The Building Code Council's BFRW standing committee spent much of its June 27 meeting debating how proposed EV-charging infrastructure language should treat parking and definitions, and how those definitions should align with electrical and energy codes.
The committee discussed whether the compliance table should base EV infrastructure on the number of automobile parking spaces provided, or on dwelling units and occupancy classifications; whether the table should keep an exception for small sites ("9 or fewer spaces"); how to treat "dedicated" or "employee" parking that jurisdictions cannot reliably enforce; and whether raceway and EVSE definitions should match the National Electrical Code and NFPA 70. Roger Haringa presided; Todd Byreuther, Angela Haupt, Tom Handy and other committee members and industry representatives spoke.
Why it matters: the issues determine how many EV-ready or EV-capable connections developers must install, who must install them, and how local jurisdictions would enforce those requirements. The committee's choices affect developers, multifamily property owners, suppliers and electrical inspectors statewide.

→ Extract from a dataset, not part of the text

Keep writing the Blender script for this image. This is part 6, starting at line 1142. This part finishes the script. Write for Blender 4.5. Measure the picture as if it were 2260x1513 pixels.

Committee members and outside presenters focused first on the table's first column (whether to use "spaces" or occupancy categories) and on the meaning and enforceability of the phrase "dedicated spaces on-site." Patrick Hanks of the Building Industry Association of Washington and others said using "spaces" would better reflect how parking is actually provided; several committee members and public commenters said assigned or employee parking is effectively unenforceable at the jurisdictional level. As Micah, an attendee with historical knowledge of the work, told the group, "employee parking, you're never gonna get it." (Micah added later that the 2.2 exception in the statute was intended to capture cases where employee parking cannot be identified.)
The group agreed that the definitions in the draft should align with the ICC/IECC language where practicable, but several speakers—Ken Brule among them—urged the committee to check alignment with the National Electrical Code and NFPA 70. Ken explained that the NEC's definition of "electrical vehicle supply equipment (EVSE)" is broader than the version the committee had posted and recommended reconciling the two. Patrick Hanks and others asked staff to confirm whether the appendix definitions would legally permit installing only a raceway that later would accept wiring under the NEC.
On enforcement and intent, Angela Haupt and others emphasized that the statute and current code language refer to spaces "provided" rather than spaces "required," and said the committee should clarify that the percentages in the table apply to parking that is provided on site (not a jurisdictional minimum). Todd Byreuther noted market-driven zoning in some jurisdictions can result in no required parking at all, which affects how "provided" should be interpreted.
The committee reached a directional outcome rather than a formal vote. Members instructed staff to: keep the definition updates; revisit the table formatting and, where possible, revert to the older table structure while changing the column title to make clear the calculations are tied to parking "spaces" for specific occupancies; strike confusing references to "dedicated" spaces in the R occupancies' first row; and confirm alignment of the raceway/EVSE definitions with the NEC/NFPA and with the IECC appendix language. Staff was also directed to change wording so the code applies to spaces "provided" rather than spaces "required." Roger Haringa asked Dustin and Todd to prepare a cleaned revision for the committee's July 2 meeting.
Quotations are taken from the meeting transcript and attributed to speakers on the record. No formal code amendment was adopted at the meeting; committee members described the outcome as direction to staff and an intent to produce a revised draft for the next meeting.
The committee also discussed practical implementation questions raised repeatedly during the session: whether assigned or private garage spaces should be treated differently than open/shared spaces; whether townhouses and tuck-under parking belong in the same line as multifamily common parking; whether the IECC appendix or the NEC should provide the authoritative definition of "raceway"; and how small-site exceptions (the "9 or fewer" rule and rounding rules for the 10% threshold) should be preserved or clarified.
The committee scheduled follow-up work: staff to post an updated draft that (1) preserves most of the earlier table structure but calculates percentages on "spaces" for each occupancy; (2) removes or rewords "dedicated"/employee parking where it is unenforceable; and (3) verifies NEC/NFPA alignment for electrical definitions. The July 2 meeting was identified as the target for a revised working draft and another substantive discussion.
Ending: Committee members and industry groups agreed the definitions should be harmonized with national standards and that enforcement clarity ("provided" vs. "required") must be explicit. Staff will post a cleaned version of the draft for review before the July 2 meeting, and the committee will revisit the section then.